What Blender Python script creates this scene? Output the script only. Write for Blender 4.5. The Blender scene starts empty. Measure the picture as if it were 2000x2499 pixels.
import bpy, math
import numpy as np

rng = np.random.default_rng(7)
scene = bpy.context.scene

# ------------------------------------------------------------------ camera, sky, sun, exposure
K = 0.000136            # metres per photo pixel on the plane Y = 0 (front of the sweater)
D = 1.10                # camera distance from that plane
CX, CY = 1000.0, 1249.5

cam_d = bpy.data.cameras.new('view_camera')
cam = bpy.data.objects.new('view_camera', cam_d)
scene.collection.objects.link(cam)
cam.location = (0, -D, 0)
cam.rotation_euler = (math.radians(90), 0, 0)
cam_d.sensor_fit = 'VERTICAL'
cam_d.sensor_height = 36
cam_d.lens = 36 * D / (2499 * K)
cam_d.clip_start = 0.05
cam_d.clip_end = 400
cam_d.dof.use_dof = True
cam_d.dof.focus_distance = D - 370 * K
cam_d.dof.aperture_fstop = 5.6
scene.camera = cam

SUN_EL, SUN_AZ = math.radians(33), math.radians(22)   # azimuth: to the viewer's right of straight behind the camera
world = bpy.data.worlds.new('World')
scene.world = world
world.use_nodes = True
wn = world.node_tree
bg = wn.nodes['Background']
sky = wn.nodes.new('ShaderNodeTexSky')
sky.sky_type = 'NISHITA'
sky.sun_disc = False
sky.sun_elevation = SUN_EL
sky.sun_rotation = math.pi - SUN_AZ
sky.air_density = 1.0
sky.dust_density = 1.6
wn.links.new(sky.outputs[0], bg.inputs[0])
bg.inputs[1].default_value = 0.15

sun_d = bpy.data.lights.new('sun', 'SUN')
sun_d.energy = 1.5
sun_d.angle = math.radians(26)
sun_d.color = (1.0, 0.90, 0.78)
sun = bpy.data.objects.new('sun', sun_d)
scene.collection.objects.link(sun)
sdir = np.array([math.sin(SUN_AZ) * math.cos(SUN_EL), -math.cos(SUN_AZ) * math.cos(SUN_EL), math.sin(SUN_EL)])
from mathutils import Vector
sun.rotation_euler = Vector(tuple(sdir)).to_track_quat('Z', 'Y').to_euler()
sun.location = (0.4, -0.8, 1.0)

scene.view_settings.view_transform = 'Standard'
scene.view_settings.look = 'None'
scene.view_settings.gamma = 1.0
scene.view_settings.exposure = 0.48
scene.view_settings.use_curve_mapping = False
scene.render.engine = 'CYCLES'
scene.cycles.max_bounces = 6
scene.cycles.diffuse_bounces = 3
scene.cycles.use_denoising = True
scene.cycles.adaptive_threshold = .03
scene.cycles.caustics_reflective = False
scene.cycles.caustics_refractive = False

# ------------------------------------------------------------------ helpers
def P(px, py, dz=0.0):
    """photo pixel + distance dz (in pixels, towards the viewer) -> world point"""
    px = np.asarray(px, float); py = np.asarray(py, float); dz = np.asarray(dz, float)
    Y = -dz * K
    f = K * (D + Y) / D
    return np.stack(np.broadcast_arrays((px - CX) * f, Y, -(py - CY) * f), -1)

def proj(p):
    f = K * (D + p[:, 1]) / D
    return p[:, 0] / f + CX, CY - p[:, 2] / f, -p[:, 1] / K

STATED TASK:
The required output is the exact run of lines from the beginning of the listing above to the line that contains "scene.camera = cam", inclusive of both.

CORRECT RESULT:
What Blender Python script creates this scene? Output the script only. Write for Blender 4.5. The Blender scene starts empty. Measure the picture as if it were 2000x2499 pixels.
import bpy, math
import numpy as np

rng = np.random.default_rng(7)
scene = bpy.context.scene

# ------------------------------------------------------------------ camera, sky, sun, exposure
K = 0.000136            # metres per photo pixel on the plane Y = 0 (front of the sweater)
D = 1.10                # camera distance from that plane
CX, CY = 1000.0, 1249.5

cam_d = bpy.data.cameras.new('view_camera')
cam = bpy.data.objects.new('view_camera', cam_d)
scene.collection.objects.link(cam)
cam.location = (0, -D, 0)
cam.rotation_euler = (math.radians(90), 0, 0)
cam_d.sensor_fit = 'VERTICAL'
cam_d.sensor_height = 36
cam_d.lens = 36 * D / (2499 * K)
cam_d.clip_start = 0.05
cam_d.clip_end = 400
cam_d.dof.use_dof = True
cam_d.dof.focus_distance = D - 370 * K
cam_d.dof.aperture_fstop = 5.6
scene.camera = cam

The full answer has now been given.